Cuando el Frente de Salvación Islámico estaba encaminado a ganar las elecciones parlamentarias, hubo palpables suspiros de alivio en las capitales occidentales cuando el ejército intervino, vetó el frente y detuvo a muchos de sus miembros.

El temor de islamistas radicales llegando al poder se siente tal vez más agudamente en Israel.Ese país podrá ser la democracia más desarrollada en Medio Oriente pero, ¿qué pasaría si la hostilidad antiisraelí encontrara una expresión democrática?

Si los gobiernos de Medio Oriente hicieran lo que quieren sus pueblos, Israel tendría un problema.

La situación quedó expuesta de la manera más evidente cuando Hamas ganó las elecciones en los territorios palestinos, en 2006. Israel y representantes de las potencias occidentales rehusaron reunirse con los recién elegidos funcionarios palestinos so pretexto de que querían la destrucción de Israel.

Meses después, muchos de esos funcionarios electos terminaron en cárceles israelíes.

En Egipto, las sucesivas victorias electorales de los Hermanos Musulmanes, tras la salida de Mubarak, una vez más dejaron expuesto el dilema de Occidente.

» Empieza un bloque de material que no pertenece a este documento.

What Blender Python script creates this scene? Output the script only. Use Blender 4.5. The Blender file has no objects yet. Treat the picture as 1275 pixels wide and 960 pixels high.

Hay que recordar que, tanto EI como al Qaeda rechazan la postura de los Hermanos Musulmanes de que los islamistas deberían buscar el poder a través de las urnas.

 

Apuesta más segura

Pero, temiendo que los Hermanos Musulmanes desafiaran su propio poder, los gobiernos autócratas de Arabia Saudita y países del golfo convencieron a Occidente de que no podían aceptar el riesgo de un Egipto gobernado por el islamista presidente Morsi.

El ejército egipcio, de la mano de miles de manifestantes que querían anular el resultado de las elecciones, se veía como la apuesta más segura.

Fue una política que surgió de una cautela tal vez comprensible. ¿Cómo podrían los líderes de Occidente confiar en las garantías de los Hermanos Musulmanes de que su primera victoria electoral no sería seguida de una intento de aferrarse permanentemente al poder como preludio al establecimiento de su meta declarada: un estado islámico?

Sin embargo, al no apoyar el gobierno de los Hermanos Musulmanes, Occidente les entregó la victoria a los islamistas radicales.

«No hay sentido en votar por los Hermanos Musulmanes –podrían argüir los extremistas– porque no les permitirán tener el poder aún si ganan. Más les valdría combatir con nosotros».

De hecho, el desenlace político en Túnez sugiere que sí se puede confiar en la eficacia de la democracia.
El equivalente a los Hermanos Musulmanes en Túnez, Ennahda, ganó las elecciones tras Primavera Árabe y, luego, demostró su voluntad de hacer concesiones.

En una medida que probablemente ningún partido secular en Túnez emularía, Ennahda dejó el poder voluntariamente en el interés de lograr un amplio consenso para una nueva constitución.

Pero Túnez siempre sería un país secundario. Egipto es de mayor importancia.

Y tras el encarcelamiento de los líderes de los Hermanos Musulmanes y otros pensadores liberales por el presidente Sisi, el campo quedó despejado para que los yidahistas pudieran ofrecer la única clara alternativa para resistir el represivo gobierno de El Cairo.

Estos asuntos afectan a toda la región. Las contradicciones son más urgentes ahora en Siria.
Los gobiernos occidentales todavía instan a la caída del presidente Al Asad pero titubean a la hora de hacer algo por temor de lo que su salida podría representar.

¿Cómo sería la Siria de después? ¿Qué traerían las elecciones sirias? ¿Podrían llegar al poder los islamistas sunitas? ¿Cómo beneficiaría eso a Occidente? Y, ¿qué hay de Israel?

Que las potencias occidentales no hayan sido capaces de transformar el deseo por la democracia, libertad y seguridad en Medio Oriente en derrotas de EI y Al Qaeda, es en parte el resultado de la contradicción inherente en fomentar la democracia pero temer sus resultados.